What happens when two thirtysomething siblings relive the summer reading programs of their youth in an all-out battle of the books? The race is on as they read by the rules and keep tally on their logs to see who will be the ultimate reader by Labor Day 2010.

August 16, 2010

Winter Garden, Kristin Hannah

"Winter Garden" is an odd choice for a summer read, but I grabbed it out of my mother's library bag on the strength of previous books by Kristin Hannah. As it turned out, I read much of the book at night during a rain storm, while my children had nightmares and wandered from bed to bed. That setting was a good match for the story.
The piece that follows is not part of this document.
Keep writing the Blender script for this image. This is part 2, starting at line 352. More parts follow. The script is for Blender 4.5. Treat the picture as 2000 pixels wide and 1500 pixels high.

Hannah is from that large genre of women who write of the complex relationships between women, especially within families. The men serve to move the story forward, but it's the many roles of women-- wife, mother, sister, daughter, female, girlfriend, friend, colleague, professional-- that Hannah explores in each novel. Usually, the story is pretty linear, but in "Winter Garden" she covers 60 years of relationships, jumping back and forth from time and place to tell the story of Anya, a Russian immigrant and distant mother to adult daughters Meredith and Nina. Hannah uses the first half of the book to tediously lay the groundwork for the real story in the second half: Anya's unspoken life in Leningrad during the era of Stalin. Hannah doesn't sugarcoat Anya's experiences, forcing the reader to slowly move through the horrors and sadness of wartime to present day. As a somewhat prize to her readers who stuck with the nearly 400 page novel, Hannah leaves us with a story on the upswing, an unexpectedly happyish (and unrealistic) ending to a sad, sad (too true) tale.

(It wouldn't surprise me if this book gets optioned and we see it in theatres in 2013. I predict that the music of Celine Dion will play a major role in the film. It's Titanic, set in snowy Russia. Our father will buy the soundtrack and Brendan will poke fun, then secretly upload the files.)

1 comment:

  1. Celine Dion? It's not 1997. Maybe they can get Mclachlan out of retirement (I don't think Lilith Fair did too well this year; she might need the money).